Requirement >> Copy all the material below, exactly as it stands.
# start of Collected material
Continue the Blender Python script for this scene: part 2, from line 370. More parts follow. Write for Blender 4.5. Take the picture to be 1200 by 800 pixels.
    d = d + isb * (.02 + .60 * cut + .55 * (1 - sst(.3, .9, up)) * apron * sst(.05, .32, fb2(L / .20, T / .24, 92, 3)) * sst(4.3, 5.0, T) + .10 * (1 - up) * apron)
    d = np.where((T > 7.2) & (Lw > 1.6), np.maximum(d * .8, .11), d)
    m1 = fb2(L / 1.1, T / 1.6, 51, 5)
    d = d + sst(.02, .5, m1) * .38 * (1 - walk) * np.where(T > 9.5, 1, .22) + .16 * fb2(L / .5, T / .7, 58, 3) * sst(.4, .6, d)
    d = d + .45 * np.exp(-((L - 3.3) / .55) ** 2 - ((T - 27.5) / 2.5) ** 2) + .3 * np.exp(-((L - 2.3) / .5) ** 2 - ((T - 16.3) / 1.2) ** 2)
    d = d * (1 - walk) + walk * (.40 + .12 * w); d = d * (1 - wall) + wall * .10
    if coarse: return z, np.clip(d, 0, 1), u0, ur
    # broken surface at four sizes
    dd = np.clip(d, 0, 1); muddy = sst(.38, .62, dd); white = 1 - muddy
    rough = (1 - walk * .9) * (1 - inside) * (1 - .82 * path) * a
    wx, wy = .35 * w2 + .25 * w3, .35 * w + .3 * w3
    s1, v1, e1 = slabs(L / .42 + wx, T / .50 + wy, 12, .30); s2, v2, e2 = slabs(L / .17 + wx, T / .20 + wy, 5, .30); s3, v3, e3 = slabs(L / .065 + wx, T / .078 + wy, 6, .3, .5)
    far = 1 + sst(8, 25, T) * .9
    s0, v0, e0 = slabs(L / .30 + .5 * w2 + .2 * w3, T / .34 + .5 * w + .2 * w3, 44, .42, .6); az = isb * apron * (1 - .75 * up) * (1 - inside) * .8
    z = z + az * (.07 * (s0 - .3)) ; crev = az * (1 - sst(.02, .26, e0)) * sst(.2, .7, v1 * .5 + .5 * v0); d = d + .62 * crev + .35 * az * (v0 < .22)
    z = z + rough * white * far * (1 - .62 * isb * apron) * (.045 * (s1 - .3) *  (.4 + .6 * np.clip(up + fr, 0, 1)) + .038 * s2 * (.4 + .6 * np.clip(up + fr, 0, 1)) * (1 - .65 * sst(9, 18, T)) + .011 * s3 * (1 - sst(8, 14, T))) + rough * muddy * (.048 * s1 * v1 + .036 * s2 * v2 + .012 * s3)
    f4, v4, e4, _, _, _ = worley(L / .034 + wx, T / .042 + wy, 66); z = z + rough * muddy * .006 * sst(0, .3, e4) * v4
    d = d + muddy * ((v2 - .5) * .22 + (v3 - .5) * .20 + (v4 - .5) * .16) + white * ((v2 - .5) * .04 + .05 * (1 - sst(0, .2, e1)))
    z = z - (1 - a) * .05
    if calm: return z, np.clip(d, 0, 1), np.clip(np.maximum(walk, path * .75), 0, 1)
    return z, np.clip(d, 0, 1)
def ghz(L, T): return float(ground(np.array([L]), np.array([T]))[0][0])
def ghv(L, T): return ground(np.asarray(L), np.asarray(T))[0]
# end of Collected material
Output below >>
Continue the Blender Python script for this scene: part 2, from line 370. More parts follow. Write for Blender 4.5. Take the picture to be 1200 by 800 pixels.
    d = d + isb * (.02 + .60 * cut + .55 * (1 - sst(.3, .9, up)) * apron * sst(.05, .32, fb2(L / .20, T / .24, 92, 3)) * sst(4.3, 5.0, T) + .10 * (1 - up) * apron)
    d = np.where((T > 7.2) & (Lw > 1.6), np.maximum(d * .8, .11), d)
    m1 = fb2(L / 1.1, T / 1.6, 51, 5)
    d = d + sst(.02, .5, m1) * .38 * (1 - walk) * np.where(T > 9.5, 1, .22) + .16 * fb2(L / .5, T / .7, 58, 3) * sst(.4, .6, d)
    d = d + .45 * np.exp(-((L - 3.3) / .55) ** 2 - ((T - 27.5) / 2.5) ** 2) + .3 * np.exp(-((L - 2.3) / .5) ** 2 - ((T - 16.3) / 1.2) ** 2)
    d = d * (1 - walk) + walk * (.40 + .12 * w); d = d * (1 - wall) + wall * .10
    if coarse: return z, np.clip(d, 0, 1), u0, ur
    # broken surface at four sizes
    dd = np.clip(d, 0, 1); muddy = sst(.38, .62, dd); white = 1 - muddy
    rough = (1 - walk * .9) * (1 - inside) * (1 - .82 * path) * a
    wx, wy = .35 * w2 + .25 * w3, .35 * w + .3 * w3
    s1, v1, e1 = slabs(L / .42 + wx, T / .50 + wy, 12, .30); s2, v2, e2 = slabs(L / .17 + wx, T / .20 + wy, 5, .30); s3, v3, e3 = slabs(L / .065 + wx, T / .078 + wy, 6, .3, .5)
    far = 1 + sst(8, 25, T) * .9
    s0, v0, e0 = slabs(L / .30 + .5 * w2 + .2 * w3, T / .34 + .5 * w + .2 * w3, 44, .42, .6); az = isb * apron * (1 - .75 * up) * (1 - inside) * .8
    z = z + az * (.07 * (s0 - .3)) ; crev = az * (1 - sst(.02, .26, e0)) * sst(.2, .7, v1 * .5 + .5 * v0); d = d + .62 * crev + .35 * az * (v0 < .22)
    z = z + rough * white * far * (1 - .62 * isb * apron) * (.045 * (s1 - .3) *  (.4 + .6 * np.clip(up + fr, 0, 1)) + .038 * s2 * (.4 + .6 * np.clip(up + fr, 0, 1)) * (1 - .65 * sst(9, 18, T)) + .011 * s3 * (1 - sst(8, 14, T))) + rough * muddy * (.048 * s1 * v1 + .036 * s2 * v2 + .012 * s3)
    f4, v4, e4, _, _, _ = worley(L / .034 + wx, T / .042 + wy, 66); z = z + rough * muddy * .006 * sst(0, .3, e4) * v4
    d = d + muddy * ((v2 - .5) * .22 + (v3 - .5) * .20 + (v4 - .5) * .16) + white * ((v2 - .5) * .04 + .05 * (1 - sst(0, .2, e1)))
    z = z - (1 - a) * .05
    if calm: return z, np.clip(d, 0, 1), np.clip(np.maximum(walk, path * .75), 0, 1)
    return z, np.clip(d, 0, 1)
def ghz(L, T): return float(ground(np.array([L]), np.array([T]))[0][0])
def ghv(L, T): return ground(np.asarray(L), np.asarray(T))[0]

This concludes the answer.